● Data excerpt
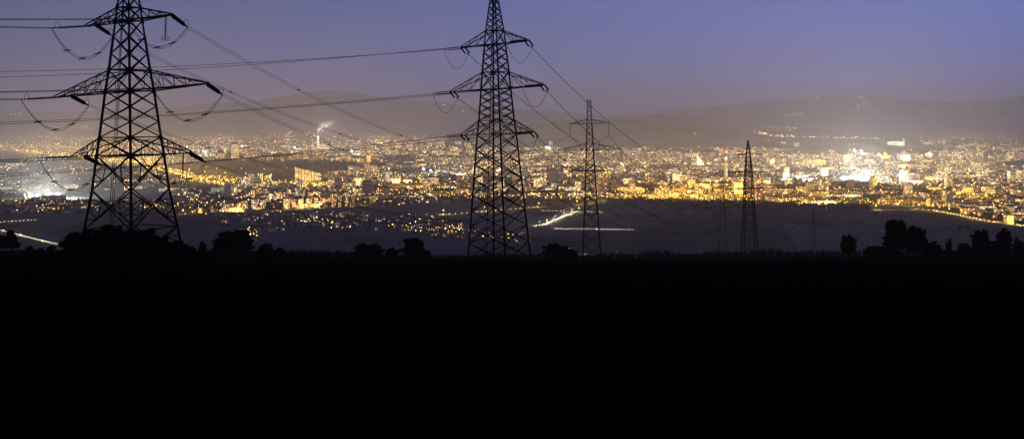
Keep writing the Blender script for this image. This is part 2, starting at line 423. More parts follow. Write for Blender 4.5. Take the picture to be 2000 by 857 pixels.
def wire_pts(S, E, sag, n=40):
    return [S.lerp(E, i / n) + Vector((0, 0, -4 * sag * (i / n) * (1 - i / n))) for i in range(n + 1)]
def find_t(S, E, px):
    lo, hi = 0., 1.
    f = lambda t: 1000 + F * lerp(S.x, E.x, t) / lerp(S.y, E.y, t) - px
    if f(lo) * f(hi) > 0: return None
    for _ in range(50):
        m_ = (lo + hi) / 2
        if f(lo) * f(m_) <= 0: hi = m_
        else: lo = m_
    return lo
def fit_sag(S, E, px, py):
    t = find_t(S, E, px)
    if t is None: return 8
    zn = (HOR - py) / F * lerp(S.y, E.y, t)
    return (lerp(S.z, E.z, t) - zn) / (4 * t * (1 - t))
def fit_end(S, Exy, p1, p2):         # free end height and sag from two seen points
    E = Vector((Exy[0], Exy[1], 0)); eq = []
    for px, py in (p1, p2):
        t = find_t(S, E, px); zn = (HOR - py) / F * lerp(S.y, E.y, t)
        eq.append((t, -4 * t * (1 - t), zn - S.z * (1 - t)))      # t*Ez - 4t(1-t)sag = zn - S.z(1-t)
    (a, b, c), (d_, e, f_) = eq; det = a * e - b * d_
    return (c * e - b * f_) / det, (a * f_ - c * d_) / det

def conductor(S, E, sag, label, group, rad=.035, twin=0, spacers=(), n=48):
    root = empty('power_line', S); tag(root, label, 'power line', group)
    pts = wire_pts(S, E, sag, n)
    perp = (E - S).cross(Vector((0, 0, 1))).normalized()
    for o in ((-twin / 2, twin / 2) if twin else (0,)):
        g = MB(); g.tube([p + perp * o - S + Vector((0, 0, o * .35)) for p in pts], rad, 5); g.build('conductor', M['wire'], root)
    for t in spacers:
        p = S.lerp(E, t) + Vector((0, 0, -4 * sag * t * (1 - t))) - S
        g = MB(); dirr = (E - S).normalized(); g.bar(p - perp * (twin / 2 + .05), p + perp * (twin / 2 + .05), .10); g.bar(p - dirr * .45, p + dirr * .45, .12)
        g.build('spacer', M['wire'], root)
    return root
wname = {0: 'top', 1: 'middle', 2: 'bottom'}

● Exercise
Every line above should be returned word for word, with the pictures left behind.

● Result for this exercise
Keep writing the Blender script for this image. This is part 2, starting at line 423. More parts follow. Write for Blender 4.5. Take the picture to be 2000 by 857 pixels.
def wire_pts(S, E, sag, n=40):
    return [S.lerp(E, i / n) + Vector((0, 0, -4 * sag * (i / n) * (1 - i / n))) for i in range(n + 1)]
def find_t(S, E, px):
    lo, hi = 0., 1.
    f = lambda t: 1000 + F * lerp(S.x, E.x, t) / lerp(S.y, E.y, t) - px
    if f(lo) * f(hi) > 0: return None
    for _ in range(50):
        m_ = (lo + hi) / 2
        if f(lo) * f(m_) <= 0: hi = m_
        else: lo = m_
    return lo
def fit_sag(S, E, px, py):
    t = find_t(S, E, px)
    if t is None: return 8
    zn = (HOR - py) / F * lerp(S.y, E.y, t)
    return (lerp(S.z, E.z, t) - zn) / (4 * t * (1 - t))
def fit_end(S, Exy, p1, p2):         # free end height and sag from two seen points
    E = Vector((Exy[0], Exy[1], 0)); eq = []
    for px, py in (p1, p2):
        t = find_t(S, E, px); zn = (HOR - py) / F * lerp(S.y, E.y, t)
        eq.append((t, -4 * t * (1 - t), zn - S.z * (1 - t)))      # t*Ez - 4t(1-t)sag = zn - S.z(1-t)
    (a, b, c), (d_, e, f_) = eq; det = a * e - b * d_
    return (c * e - b * f_) / det, (a * f_ - c * d_) / det

def conductor(S, E, sag, label, group, rad=.035, twin=0, spacers=(), n=48):
    root = empty('power_line', S); tag(root, label, 'power line', group)
    pts = wire_pts(S, E, sag, n)
    perp = (E - S).cross(Vector((0, 0, 1))).normalized()
    for o in ((-twin / 2, twin / 2) if twin else (0,)):
        g = MB(); g.tube([p + perp * o - S + Vector((0, 0, o * .35)) for p in pts], rad, 5); g.build('conductor', M['wire'], root)
    for t in spacers:
        p = S.lerp(E, t) + Vector((0, 0, -4 * sag * t * (1 - t))) - S
        g = MB(); dirr = (E - S).normalized(); g.bar(p - perp * (twin / 2 + .05), p + perp * (twin / 2 + .05), .10); g.bar(p - dirr * .45, p + dirr * .45, .12)
        g.build('spacer', M['wire'], root)
    return root
wname = {0: 'top', 1: 'middle', 2: 'bottom'}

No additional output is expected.